▸ **Exercise details**
Copy out the data below as written; omit any images.

★ ★ ★ ★ ★ ★ ★

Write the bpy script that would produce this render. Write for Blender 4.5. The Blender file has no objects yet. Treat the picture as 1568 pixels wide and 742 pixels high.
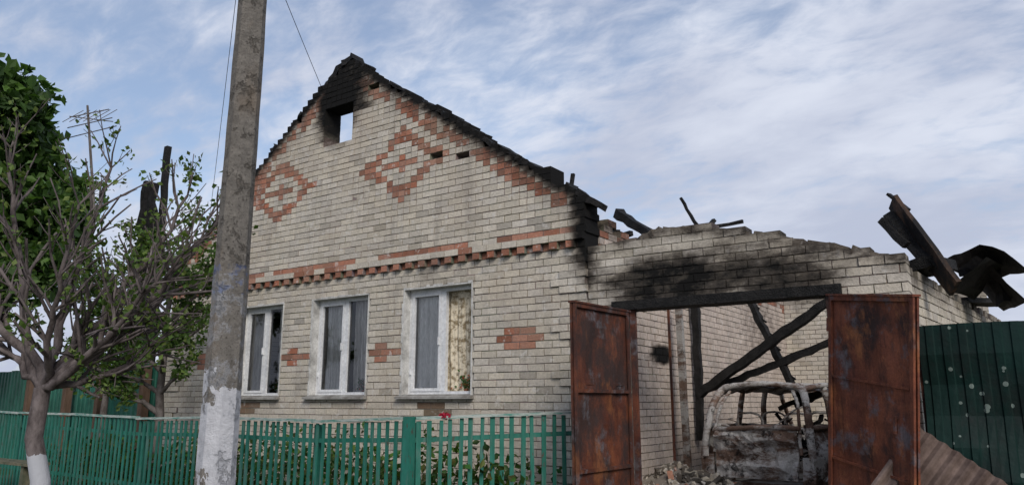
import bpy, math, random
from mathutils import Vector, Matrix, noise as mnoise
R=random.Random(7)
scene=bpy.context.scene
D=8.5
# ------------------------------------------------------------ helpers
def link(o,parent=None):
    scene.collection.objects.link(o)
    if parent is not None: o.parent=parent
    return o
def empty(name):
    e=bpy.data.objects.new(name,None); scene.collection.objects.link(e); return e
class MB:
    def __init__(s): s.v=[];s.f=[];s.c=[];s.s=[];s.m=[]
    def quad(s,pts,col=(1,1,1),soot=0,m=0):
        i=len(s.v); s.v+= [tuple(p) for p in pts]; s.s+=([soot]*len(pts) if not isinstance(soot,(list,tuple)) else list(soot))
        s.f.append(tuple(range(i,i+len(pts)))); s.c.append(col); s.m.append(m)
    def hexa(s,P,col=(1,1,1),soot=0,m=0):
        i=len(s.v); s.v+=[tuple(p) for p in P]
        s.s+=([soot]*8 if not isinstance(soot,(list,tuple)) else list(soot))
        for a in ((0,3,2,1),(4,5,6,7),(0,1,5,4),(1,2,6,5),(2,3,7,6),(3,0,4,7)):
            s.f.append(tuple(i+k for k in a)); s.c.append(col); s.m.append(m)
    def box(s,x0,x1,y0,y1,z0,z1,col=(1,1,1),soot=0,m=0):
        s.hexa([(x0,y0,z0),(x1,y0,z0),(x1,y1,z0),(x0,y1,z0),(x0,y0,z1),(x1,y0,z1),(x1,y1,z1),(x0,y1,z1)],col,soot,m)
    def beam(s,a,b,w,h,col=(1,1,1),soot=0,m=0,up=(0,0,1),seg=1,jit=0.0,taper=1.0):
        a=Vector(a);b=Vector(b);d=(b-a).normalized();u=Vector(up)
        if abs(d.dot(u))>.98:u=Vector((1,0,0))
        x=d.cross(u).normalized();z=x.cross(d).normalized()
        i0=len(s.v)
        for k in range(seg+1):
            c=a.lerp(b,k/seg); sc=1+R.uniform(-jit,jit)*9 if jit else 1
            sc*=1-(1-taper)*k/seg
            j=Vector((R.uniform(-jit,jit),R.uniform(-jit,jit),R.uniform(-jit,jit)))
            for (p,q) in ((-1,-1),(1,-1),(1,1),(-1,1)):
                e=(1+R.uniform(-jit,jit)*8) if jit else 1
                s.v.append(tuple(c+j+x*w/2*p*sc*e+z*h/2*q*sc*e)); s.s.append(soot)
        for k in range(seg):
            o=i0+k*4
            for e in range(4):
                s.f.append((o+e,o+(e+1)%4,o+4+(e+1)%4,o+4+e)); s.c.append(col); s.m.append(m)
        s.f.append((i0+3,i0+2,i0+1,i0)); s.c.append(col); s.m.append(m)
        o=i0+seg*4; s.f.append((o,o+1,o+2,o+3)); s.c.append(col); s.m.append(m)
    def tube(s,pts,rad,n=7,col=(1,1,1)):
        i0=len(s.v); L=len(pts)
        x=None
        for k,p in enumerate(pts):
            p=Vector(p)
            d=(Vector(pts[min(k+1,L-1)])-Vector(pts[max(k-1,0)]))
            if d.length<1e-6:d=Vector((0,0,1))
            d.normalize()
            if x is None:
                x=d.orthogonal().normalized()
            x=(x-d*x.dot(d))
            if x.length<1e-4:x=d.orthogonal()
            x.normalize(); y=d.cross(x)
            for e in range(n):
                an=2*math.pi*e/n
                s.v.append(tuple(p+(x*math.cos(an)+y*math.sin(an))*rad[k])); s.s.append(0)
        for k in range(L-1):
            for e in range(n):
                o=i0+k*n
                s.f.append((o+e,o+(e+1)%n,o+n+(e+1)%n,o+n+e)); s.c.append(col); s.m.append(0)
    def obj(s,name,mats,parent=None,smooth=False):
        me=bpy.data.meshes.new(name); me.from_pydata(s.v,[],s.f)
        a=me.color_attributes.new("bcol",'FLOAT_COLOR','CORNER')
        buf=[]
        for f,c in zip(s.f,s.c):
            c4=(c[0],c[1],c[2],1.0)
            for _ in f: buf.extend(c4)
        a.data.foreach_set("color",buf)
        b=me.attributes.new("soot",'FLOAT','POINT'); b.data.foreach_set("value",s.s)
        for m in (mats if isinstance(mats,(list,tuple)) else [mats]): me.materials.append(m)
        me.polygons.foreach_set("material_index",s.m)
        if smooth: me.polygons.foreach_set("use_smooth",[True]*len(s.f))
        me.update()
        return link(bpy.data.objects.new(name,me),parent)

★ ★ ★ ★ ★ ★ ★

▸ **Written answer**
Write the bpy script that would produce this render. Write for Blender 4.5. The Blender file has no objects yet. Treat the picture as 1568 pixels wide and 742 pixels high.
import bpy, math, random
from mathutils import Vector, Matrix, noise as mnoise
R=random.Random(7)
scene=bpy.context.scene
D=8.5
# ------------------------------------------------------------ helpers
def link(o,parent=None):
    scene.collection.objects.link(o)
    if parent is not None: o.parent=parent
    return o
def empty(name):
    e=bpy.data.objects.new(name,None); scene.collection.objects.link(e); return e
class MB:
    def __init__(s): s.v=[];s.f=[];s.c=[];s.s=[];s.m=[]
    def quad(s,pts,col=(1,1,1),soot=0,m=0):
        i=len(s.v); s.v+= [tuple(p) for p in pts]; s.s+=([soot]*len(pts) if not isinstance(soot,(list,tuple)) else list(soot))
        s.f.append(tuple(range(i,i+len(pts)))); s.c.append(col); s.m.append(m)
    def hexa(s,P,col=(1,1,1),soot=0,m=0):
        i=len(s.v); s.v+=[tuple(p) for p in P]
        s.s+=([soot]*8 if not isinstance(soot,(list,tuple)) else list(soot))
        for a in ((0,3,2,1),(4,5,6,7),(0,1,5,4),(1,2,6,5),(2,3,7,6),(3,0,4,7)):
            s.f.append(tuple(i+k for k in a)); s.c.append(col); s.m.append(m)
    def box(s,x0,x1,y0,y1,z0,z1,col=(1,1,1),soot=0,m=0):
        s.hexa([(x0,y0,z0),(x1,y0,z0),(x1,y1,z0),(x0,y1,z0),(x0,y0,z1),(x1,y0,z1),(x1,y1,z1),(x0,y1,z1)],col,soot,m)
    def beam(s,a,b,w,h,col=(1,1,1),soot=0,m=0,up=(0,0,1),seg=1,jit=0.0,taper=1.0):
        a=Vector(a);b=Vector(b);d=(b-a).normalized();u=Vector(up)
        if abs(d.dot(u))>.98:u=Vector((1,0,0))
        x=d.cross(u).normalized();z=x.cross(d).normalized()
        i0=len(s.v)
        for k in range(seg+1):
            c=a.lerp(b,k/seg); sc=1+R.uniform(-jit,jit)*9 if jit else 1
            sc*=1-(1-taper)*k/seg
            j=Vector((R.uniform(-jit,jit),R.uniform(-jit,jit),R.uniform(-jit,jit)))
            for (p,q) in ((-1,-1),(1,-1),(1,1),(-1,1)):
                e=(1+R.uniform(-jit,jit)*8) if jit else 1
                s.v.append(tuple(c+j+x*w/2*p*sc*e+z*h/2*q*sc*e)); s.s.append(soot)
        for k in range(seg):
            o=i0+k*4
            for e in range(4):
                s.f.append((o+e,o+(e+1)%4,o+4+(e+1)%4,o+4+e)); s.c.append(col); s.m.append(m)
        s.f.append((i0+3,i0+2,i0+1,i0)); s.c.append(col); s.m.append(m)
        o=i0+seg*4; s.f.append((o,o+1,o+2,o+3)); s.c.append(col); s.m.append(m)
    def tube(s,pts,rad,n=7,col=(1,1,1)):
        i0=len(s.v); L=len(pts)
        x=None
        for k,p in enumerate(pts):
            p=Vector(p)
            d=(Vector(pts[min(k+1,L-1)])-Vector(pts[max(k-1,0)]))
            if d.length<1e-6:d=Vector((0,0,1))
            d.normalize()
            if x is None:
                x=d.orthogonal().normalized()
            x=(x-d*x.dot(d))
            if x.length<1e-4:x=d.orthogonal()
            x.normalize(); y=d.cross(x)
            for e in range(n):
                an=2*math.pi*e/n
                s.v.append(tuple(p+(x*math.cos(an)+y*math.sin(an))*rad[k])); s.s.append(0)
        for k in range(L-1):
            for e in range(n):
                o=i0+k*n
                s.f.append((o+e,o+(e+1)%n,o+n+(e+1)%n,o+n+e)); s.c.append(col); s.m.append(0)
    def obj(s,name,mats,parent=None,smooth=False):
        me=bpy.data.meshes.new(name); me.from_pydata(s.v,[],s.f)
        a=me.color_attributes.new("bcol",'FLOAT_COLOR','CORNER')
        buf=[]
        for f,c in zip(s.f,s.c):
            c4=(c[0],c[1],c[2],1.0)
            for _ in f: buf.extend(c4)
        a.data.foreach_set("color",buf)
        b=me.attributes.new("soot",'FLOAT','POINT'); b.data.foreach_set("value",s.s)
        for m in (mats if isinstance(mats,(list,tuple)) else [mats]): me.materials.append(m)
        me.polygons.foreach_set("material_index",s.m)
        if smooth: me.polygons.foreach_set("use_smooth",[True]*len(s.f))
        me.update()
        return link(bpy.data.objects.new(name,me),parent)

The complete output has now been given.